Work to complete: Output the data below in full, character for character.

Supplied information:
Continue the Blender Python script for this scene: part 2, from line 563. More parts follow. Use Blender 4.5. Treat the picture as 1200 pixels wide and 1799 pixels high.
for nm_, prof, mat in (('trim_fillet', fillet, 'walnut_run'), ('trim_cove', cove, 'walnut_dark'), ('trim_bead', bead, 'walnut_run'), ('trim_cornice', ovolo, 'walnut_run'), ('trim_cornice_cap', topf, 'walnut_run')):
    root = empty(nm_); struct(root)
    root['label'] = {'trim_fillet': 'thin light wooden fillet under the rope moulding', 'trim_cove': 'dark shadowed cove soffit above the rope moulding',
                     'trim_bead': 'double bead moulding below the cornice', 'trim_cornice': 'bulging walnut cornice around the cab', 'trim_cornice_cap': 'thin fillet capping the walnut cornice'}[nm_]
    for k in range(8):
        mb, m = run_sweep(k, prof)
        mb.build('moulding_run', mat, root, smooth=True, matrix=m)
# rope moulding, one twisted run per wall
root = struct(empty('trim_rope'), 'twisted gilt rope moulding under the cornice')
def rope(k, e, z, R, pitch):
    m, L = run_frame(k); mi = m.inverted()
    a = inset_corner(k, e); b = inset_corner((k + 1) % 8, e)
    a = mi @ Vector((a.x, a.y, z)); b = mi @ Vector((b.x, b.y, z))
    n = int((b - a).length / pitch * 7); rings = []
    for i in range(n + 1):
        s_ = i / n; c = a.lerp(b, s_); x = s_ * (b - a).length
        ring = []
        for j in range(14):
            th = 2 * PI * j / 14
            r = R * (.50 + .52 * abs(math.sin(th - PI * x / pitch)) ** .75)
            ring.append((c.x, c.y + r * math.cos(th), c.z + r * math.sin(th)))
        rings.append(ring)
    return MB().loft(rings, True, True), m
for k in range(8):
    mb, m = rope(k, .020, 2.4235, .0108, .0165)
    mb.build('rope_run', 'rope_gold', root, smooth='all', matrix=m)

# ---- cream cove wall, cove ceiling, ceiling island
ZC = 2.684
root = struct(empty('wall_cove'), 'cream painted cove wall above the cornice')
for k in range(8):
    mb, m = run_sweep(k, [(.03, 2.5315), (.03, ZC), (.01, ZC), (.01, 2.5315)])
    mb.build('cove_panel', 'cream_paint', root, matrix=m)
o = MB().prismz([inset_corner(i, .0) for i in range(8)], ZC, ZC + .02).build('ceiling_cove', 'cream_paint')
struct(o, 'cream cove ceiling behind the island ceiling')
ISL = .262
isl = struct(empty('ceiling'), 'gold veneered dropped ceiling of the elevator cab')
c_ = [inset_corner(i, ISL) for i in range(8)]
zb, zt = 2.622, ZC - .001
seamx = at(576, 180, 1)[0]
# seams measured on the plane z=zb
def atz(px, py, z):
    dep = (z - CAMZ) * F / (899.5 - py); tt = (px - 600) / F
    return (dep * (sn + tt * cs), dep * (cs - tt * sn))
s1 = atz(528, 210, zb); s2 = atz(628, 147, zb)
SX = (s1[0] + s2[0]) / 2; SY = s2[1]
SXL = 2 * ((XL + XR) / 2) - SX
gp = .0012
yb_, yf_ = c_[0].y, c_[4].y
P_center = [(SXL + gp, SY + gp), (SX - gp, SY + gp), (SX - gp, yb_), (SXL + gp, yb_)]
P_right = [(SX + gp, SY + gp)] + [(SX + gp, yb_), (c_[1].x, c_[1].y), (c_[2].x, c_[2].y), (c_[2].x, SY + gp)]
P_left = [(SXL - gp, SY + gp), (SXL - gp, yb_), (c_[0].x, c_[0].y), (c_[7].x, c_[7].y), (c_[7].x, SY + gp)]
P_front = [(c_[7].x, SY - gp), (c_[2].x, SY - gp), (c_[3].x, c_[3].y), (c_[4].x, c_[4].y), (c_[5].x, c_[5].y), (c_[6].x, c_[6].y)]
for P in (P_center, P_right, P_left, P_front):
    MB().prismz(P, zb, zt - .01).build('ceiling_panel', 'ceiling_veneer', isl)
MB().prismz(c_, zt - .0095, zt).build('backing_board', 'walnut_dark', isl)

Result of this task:
Continue the Blender Python script for this scene: part 2, from line 563. More parts follow. Use Blender 4.5. Treat the picture as 1200 pixels wide and 1799 pixels high.
for nm_, prof, mat in (('trim_fillet', fillet, 'walnut_run'), ('trim_cove', cove, 'walnut_dark'), ('trim_bead', bead, 'walnut_run'), ('trim_cornice', ovolo, 'walnut_run'), ('trim_cornice_cap', topf, 'walnut_run')):
    root = empty(nm_); struct(root)
    root['label'] = {'trim_fillet': 'thin light wooden fillet under the rope moulding', 'trim_cove': 'dark shadowed cove soffit above the rope moulding',
                     'trim_bead': 'double bead moulding below the cornice', 'trim_cornice': 'bulging walnut cornice around the cab', 'trim_cornice_cap': 'thin fillet capping the walnut cornice'}[nm_]
    for k in range(8):
        mb, m = run_sweep(k, prof)
        mb.build('moulding_run', mat, root, smooth=True, matrix=m)
# rope moulding, one twisted run per wall
root = struct(empty('trim_rope'), 'twisted gilt rope moulding under the cornice')
def rope(k, e, z, R, pitch):
    m, L = run_frame(k); mi = m.inverted()
    a = inset_corner(k, e); b = inset_corner((k + 1) % 8, e)
    a = mi @ Vector((a.x, a.y, z)); b = mi @ Vector((b.x, b.y, z))
    n = int((b - a).length / pitch * 7); rings = []
    for i in range(n + 1):
        s_ = i / n; c = a.lerp(b, s_); x = s_ * (b - a).length
        ring = []
        for j in range(14):
            th = 2 * PI * j / 14
            r = R * (.50 + .52 * abs(math.sin(th - PI * x / pitch)) ** .75)
            ring.append((c.x, c.y + r * math.cos(th), c.z + r * math.sin(th)))
        rings.append(ring)
    return MB().loft(rings, True, True), m
for k in range(8):
    mb, m = rope(k, .020, 2.4235, .0108, .0165)
    mb.build('rope_run', 'rope_gold', root, smooth='all', matrix=m)

# ---- cream cove wall, cove ceiling, ceiling island
ZC = 2.684
root = struct(empty('wall_cove'), 'cream painted cove wall above the cornice')
for k in range(8):
    mb, m = run_sweep(k, [(.03, 2.5315), (.03, ZC), (.01, ZC), (.01, 2.5315)])
    mb.build('cove_panel', 'cream_paint', root, matrix=m)
o = MB().prismz([inset_corner(i, .0) for i in range(8)], ZC, ZC + .02).build('ceiling_cove', 'cream_paint')
struct(o, 'cream cove ceiling behind the island ceiling')
ISL = .262
isl = struct(empty('ceiling'), 'gold veneered dropped ceiling of the elevator cab')
c_ = [inset_corner(i, ISL) for i in range(8)]
zb, zt = 2.622, ZC - .001
seamx = at(576, 180, 1)[0]
# seams measured on the plane z=zb
def atz(px, py, z):
    dep = (z - CAMZ) * F / (899.5 - py); tt = (px - 600) / F
    return (dep * (sn + tt * cs), dep * (cs - tt * sn))
s1 = atz(528, 210, zb); s2 = atz(628, 147, zb)
SX = (s1[0] + s2[0]) / 2; SY = s2[1]
SXL = 2 * ((XL + XR) / 2) - SX
gp = .0012
yb_, yf_ = c_[0].y, c_[4].y
P_center = [(SXL + gp, SY + gp), (SX - gp, SY + gp), (SX - gp, yb_), (SXL + gp, yb_)]
P_right = [(SX + gp, SY + gp)] + [(SX + gp, yb_), (c_[1].x, c_[1].y), (c_[2].x, c_[2].y), (c_[2].x, SY + gp)]
P_left = [(SXL - gp, SY + gp), (SXL - gp, yb_), (c_[0].x, c_[0].y), (c_[7].x, c_[7].y), (c_[7].x, SY + gp)]
P_front = [(c_[7].x, SY - gp), (c_[2].x, SY - gp), (c_[3].x, c_[3].y), (c_[4].x, c_[4].y), (c_[5].x, c_[5].y), (c_[6].x, c_[6].y)]
for P in (P_center, P_right, P_left, P_front):
    MB().prismz(P, zb, zt - .01).build('ceiling_panel', 'ceiling_veneer', isl)
MB().prismz(c_, zt - .0095, zt).build('backing_board', 'walnut_dark', isl)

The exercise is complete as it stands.